この課題に向けて、綿密に計画を立てて進めている点が素晴らしいですね
コラム:ポジティブフィードバックは内発的動機づけを阻害する?
ポジティブフィードバックは、内発的動機づけを高める強力な手段ですが、
しばしば「外的報酬として内発的動機づけを損なうのではないか」と誤解されることがあります。
しかし、自己決定理論によれば、有能感は内発的動機づけを促進する要素の一つであり(他は自律性と関係性)、
ポジティブフィードバックはその有能感を高めます。
特に、具体的な努力やプロセスに焦点を当てたフィードバックは、
単なる賞賛ではなく、自己効力感を強化します。
これにより、学生は自分の能力に自信を持ち、さらなる挑戦への意欲が引き出されます。
ポジティブフィードバックは、内発的動機づけを阻害するどころか、成長を促し、より自主的な学習態度を生み出します。
5. 褒められるのが苦手な一部の学生への対応
一部の学生は、ポジティブフィードバックを受けることに抵抗やプレッシャーを感じる場合があります。
自己評価が低い学生や、
過度に謙虚な性格の学生に対しては、
褒め方に工夫が必要です。


フィードバックのバランスを意識する
ポジティブな点と改善点をバランス良く伝えることで、学生が褒められることに対する不安を軽減できます。
「この部分はとても良かったですが、次回はこの点を強化するとさらに良くなります」と伝えることで、過度なプレッシャーを与えずに成長を促します。
非言語的なフィードバックを取り入れる
言葉で褒められることが苦手な学生には、笑顔やうなずきといった非言語的なフィードバックが有効です。
これにより、褒められているというプレッシャーを軽減しながら、努力が評価されていることを伝えることができます。
5. まとめ:学生支援におけるポジティブフィードバックの力
ポジティブフィードバックは、学生の学びを促進し、モチベーションを高める強力な手段です。

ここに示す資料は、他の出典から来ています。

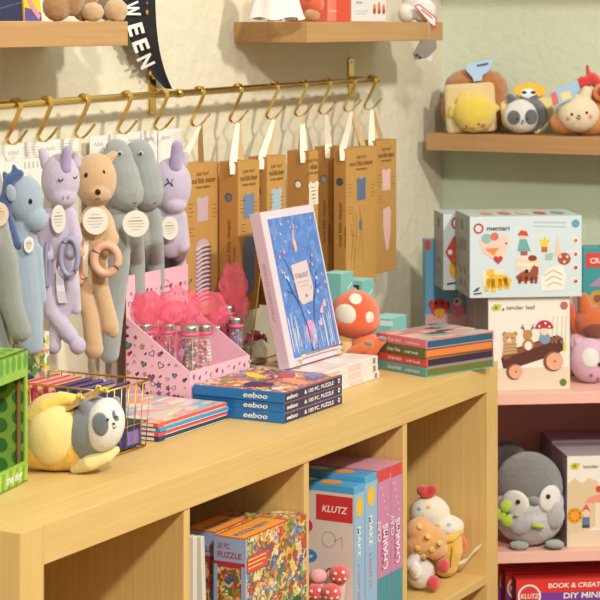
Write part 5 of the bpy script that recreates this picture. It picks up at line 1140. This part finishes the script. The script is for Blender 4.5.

褒めることに苦手意識を持つ教職員でも、具体的に評価する工夫や、適切なタイミングでのフィードバックを行うことで、学生の成長を支援できます。また、褒められることに対してプレッシャーを感じる学生にも、個別に対応することで、安心して学びに取り組む環境を整えることができます。
日常のコミュニケーションの中で、適切なフィードバックを活用し、学生の自己効力感を高めていくことが重要です。